begin Recorded information
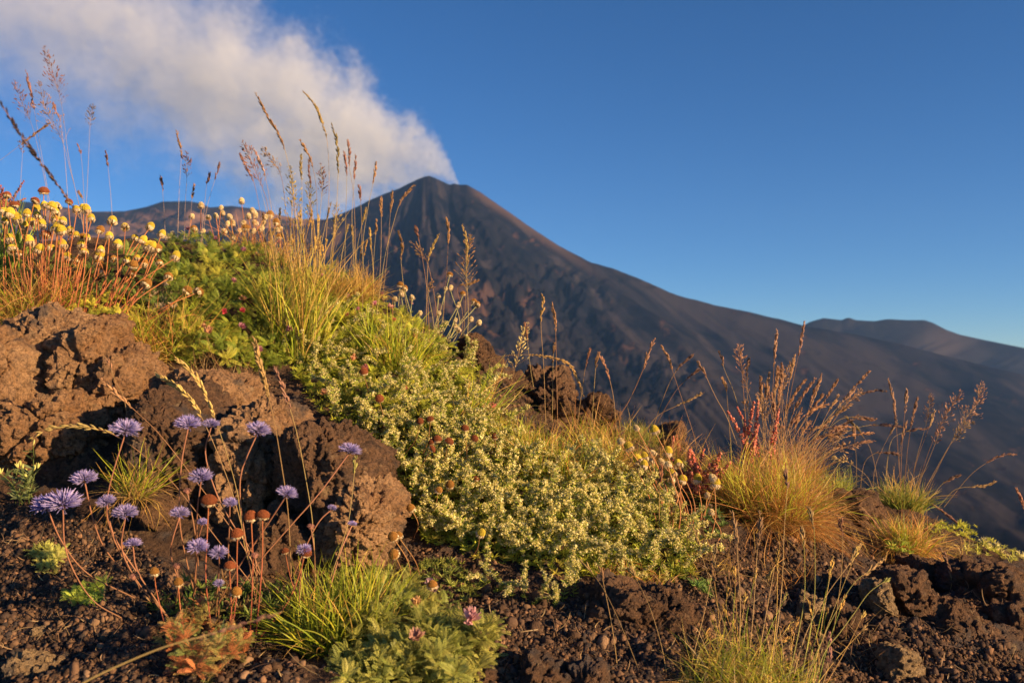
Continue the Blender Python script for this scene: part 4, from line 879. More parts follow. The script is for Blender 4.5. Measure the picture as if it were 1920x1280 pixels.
def ruff_mesh(kind):
    n = 18; a = np.arange(n) / n * 2 * PI + rng.uniform(-.12, .12, n); rad = np.stack([np.cos(a), np.sin(a), np.zeros(n)], -1)
    r = {'yellow': .0055, 'red': .0066, 'orange': .0058, 'pale': .0042}[kind]; K = 5; P = np.zeros((n, K, 3)); L = rng.uniform(.0034, .0066, n) * {'red': .8, 'yellow': 1.25}.get(kind, 1)
    t = np.linspace(0, 1, K)
    P = rad[:, None] * (r * .85 + (t * (1 - t) * 3.2 + .25 * t)[None, :, None] * L[:, None, None] * .5 - .22 * r * t[None, :, None]) + A(0, 0, -1) * (t ** 1.2)[None, :, None] * L[:, None, None]
    P += rng.normal(size=(n, K, 3)) * .00035
    W = .00125 * np.sin(np.linspace(.5, 2.8, K))[None] * rng.uniform(.7, 1.3, (n, 1))
    side = np.cross(rad, A(0, 0, 1)); mb = ribbon(MB(), P, W, pick([(.62, .50, .32), (.50, .37, .22), (.74, .62, .42)], n), side=side)
    lathe_ = lathe([(r * .95, .0002), (r * .9, -.0014), (.0012, -.0030), (.0006, -.0036)], 12, (.30, .26, .12)); mb.merge(lathe_)
    return mb.mesh('ruff', 'petal')
DOME = {k: [dome_mesh(k) for _ in range(2)] for k in ('yellow', 'red', 'orange', 'pale')}
RUFF = {k: [ruff_mesh(k) for _ in range(3)] for k in ('yellow', 'red', 'orange', 'pale')}
def stem_curve(head, root, bow, n=14):
    m = (head + root) / 2 + np.asarray(bow); return spline([head, m, root], n)
def daisy(hx, hy, d, root, kind, label, group, size=1.0, bow=(0, 0, 0), scol=None, pts=None, tilt=.38, name='dried_daisy'):
    head = at(hx, hy, d)
    P = spline([head] + [at(x, y, dd) for x, y, dd in pts] + [root], 16) if pts else stem_curve(head, root, bow)
    P = P[::-1]; o = P[0].copy(); P = P - o
    t = thing(name, o, label, 'dried flower', group)
    scol = (.38, .105, .055) if scol is None else scol
    tt = np.linspace(0, 1, len(P)); C = np.array(scol)[None, None] * (1 + .5 * tt[None, :, None] * A(.5, 1.6, .4))
    put('stem', tube(MB(), P[None], np.full((1, len(P)), .00068 * size), C, 5).mesh('stem', 'stem', True), t)
    Z = norm(norm(P[-1] - P[-2]) + rng.normal(size=3) * tilt + A(0, 0, .5))
    q = Vector(Z).to_track_quat('Z', 'Y'); s = size * rng.uniform(.78, 1.1)
    for nm, me in (('flower_dome', DOME[kind][rng.integers(2)]), ('petal_ruff', RUFF[kind][rng.integers(3)])):
        if nm == 'petal_ruff': put(nm, me, c); continue
        c = put(nm, me, t, loc=tuple(P[-1] + Z * .0028 * s)); c.rotation_euler = q.to_euler(); c.scale = (s, s, s * rng.uniform(.85, 1.15))
    return t
KN = {'yellow': 'yellow domed', 'red': 'rust-red domed', 'orange': 'orange-brown domed', 'pale': 'pale cream'}
def daisies(data, dist, rootfn, where, group, scol=None, size=1.0, name='dried_daisy', bowx=0):
    cnt = {}
    for q in sorted(data): cnt[q[2]] = cnt.get(q[2], 0) + 1
    idx = {}
    for x, y, k in sorted(data):
        i = idx.get(k, 0); idx[k] = i + 1; d = dist(x, y)
        pos = f'{nth(i)} from the left of the ' if cnt[k] > 1 else 'the only '
        root = rootfn(x, y, d)
        daisy(x, y, d, root, k, f'{pos}{KN[k]} daisy heads {where}' if cnt[k] > 1 else f'the only {KN[k]} dried daisy head {where}', group, size, (bowx + rng.normal() * .009, rng.normal() * .009, 0), scol, name=name)
Y, RD, OR, PL = 'yellow', 'red', 'orange', 'pale'
left = [(82, 364, RD), (64, 380, RD), (128, 382, RD), (85, 388, Y), (95, 391, Y), (107, 389, Y), (67, 397, Y), (50, 404, Y), (70, 407, Y), (104, 401, Y), (104, 414, Y), (117, 418, Y), (107, 431, Y), (100, 434, Y), (117, 437, Y), (144, 396, Y), (156, 393, Y), (163, 397, Y),
 (171, 412, Y), (132, 435, Y), (142, 444, Y), (154, 451, OR), (163, 449, Y), (153, 463, Y), (157, 476, Y), (85, 444, RD), (19, 451, Y), (56, 457, Y), (186, 435, OR), (210, 418, Y), (235, 427, Y), (280, 428, Y), (302, 442, Y), (252, 449, Y), (266, 453, Y), (277, 466, Y), (285, 476, Y),
 (189, 471, Y), (185, 482, Y), (185, 498, OR), (190, 509, OR), (237, 490, Y), (257, 487, Y), (249, 500, OR), (268, 497, OR), (248, 516, OR), (328, 484, Y), (299, 496, OR), (272, 535, OR), (311, 534, OR), (315, 522, OR), (343, 525, OR), (348, 547, OR), (369, 549, OR),
 (24, 470, Y), (36, 480, OR), (72, 470, Y), (92, 468, Y), (118, 462, Y), (125, 486, Y), (142, 492, OR), (60, 420, Y), (78, 424, Y), (205, 446, Y), (220, 462, Y), (214, 488, OR), (13, 370, RD), (28, 389, RD), (4, 398, Y), (17, 404, Y), (10, 418, Y), (34, 414, Y), (43, 428, Y), (283, 464, Y), (295, 470, OR)]
def root_left(x, y, d):
    bx = 20 + (x - 0) * .70 + rng.uniform(-14, 14); bx = bx if x < 230 else bx - 6; return hit1(bx, 600 + rng.uniform(-26, 8) + .05 * bx)
daisies(left, lambda x, y: 1.40 + rng.uniform(-.06, .08), root_left, 'above the left lava outcrop', 'dried daisies above the left outcrop', size=1.02)
blur = [(377, 388, PL), (414, 392, PL), (453, 380, PL), (359, 408, PL), (391, 409, PL), (405, 407, PL), (417, 402, PL), (433, 409, PL), (466, 408, PL), (475, 398, PL), (426, 422, PL), (436, 422, PL), (455, 420, PL), (461, 431, OR), (448, 434, PL), (420, 436, PL),
 (435, 448, PL), (414, 459, PL), (364, 432, OR), (379, 436, PL), (323, 442, PL), (315, 447, PL), (478, 406, PL), (495, 409, PL), (506, 406, OR), (517, 420, OR), (525, 430, OR), (520, 434, PL), (523, 447, OR), (494, 421, PL), (480, 420, PL), (475, 436, PL), (489, 431, PL)]
daisies(blur, lambda x, y: 1.86 + rng.uniform(-.08, .1), lambda x, y, d: at(x + rng.uniform(-8, 16), 500 + rng.uniform(-6, 20), d), 'blurred behind the green cushion', 'pale daisies behind the green cushion', size=1.08)
crest = [(843, 518, OR), (834, 543, PL), (844, 542, PL), (868, 553, OR), (822, 557, PL), (858, 574, PL), (887, 568, OR), (894, 573, OR), (822, 589, PL), (853, 602, PL), (883, 601, PL), (897, 607, PL), (853, 613, PL), (750, 537, OR), (758, 543, OR), (752, 553, PL), (773, 560, PL), (786, 589, PL), (740, 563, PL), (860, 620, PL)]
daisies(crest, lambda x, y: 1.62 + rng.uniform(-.05, .08), lambda x, y, d: at(760 + (x - 740) * .42 + rng.uniform(-10, 10), 660 + (x - 740) * .3, d - .02), 'at the crest end', 'small daisies at the end of the crest', scol=(.34, .24, .14), size=.86)
rightc = [(1195, 805, PL), (1229, 810, Y), (1165, 831, PL), (1181, 842, Y), (1225, 853, PL), (1210, 859, Y), (1222, 866, PL), (1207, 875, Y), (1199, 865, Y), (1252, 852, Y), (1253, 875, PL), (1273, 873, Y), (1242, 869, PL), (1263, 890, Y), (1259, 902, PL), (1279, 904, Y), (1266, 929, PL), (1307, 902, Y), (1339, 900, PL), (1341, 911, Y), (1326, 932, PL), (1329, 949, Y), (1334, 963, PL), (1367, 1006, PL), (1377, 1034, PL), (1307, 1002, PL)]
def root_right(x, y, d): return at(1240 + (x - 1160) * .28 + rng.uniform(-16, 16), 1000 + (x - 1160) * .33 + rng.uniform(-14, 14), 1.07)
daisies(rightc, lambda x, y: 1.10 + rng.uniform(-.03, .05), root_right, 'right of the carpet', 'dried daisies right of the carpet', scol=(.44, .15, .08), size=.84, bowx=.012)
mid = [(682, 701, RD, (680, 770), 1.2), (711, 750, RD, (711, 830), 1.15), (788, 792, RD, (748, 862), 1.1), (807, 789, RD, (775, 880), 1.1), (820, 828, RD, (790, 885), 1.08), (840, 831, RD, (805, 895), 1.08), (807, 843, RD, (740, 925), 1.06), (811, 831, RD, (795, 880), 1.08), (871, 806, RD, (860, 900), 1.1), (889, 824, RD, (790, 905), 1.08), (928, 822, RD, (915, 890), 1.12),
 (891, 900, RD, (880, 950), 1.04), (843, 911, OR, (800, 960), 1.02), (821, 921, OR, (790, 975), 1.0), (900, 1002, Y, (864, 1062), .93), (738, 1008, OR, (770, 1100), .88), (748, 1007, OR, (790, 1105), .885), (740, 1040, OR, (745, 1110), .87), (811, 1101, OR, (770, 1140), .82), (772, 955, OR, (775, 1010), .97)]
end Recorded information
Which lines contain the word "from"? Copy each one.

■ Exercise output
Continue the Blender Python script for this scene: part 4, from line 879. More parts follow. The script is for Blender 4.5. Measure the picture as if it were 1920x1280 pixels.
        pos = f'{nth(i)} from the left of the ' if cnt[k] > 1 else 'the only '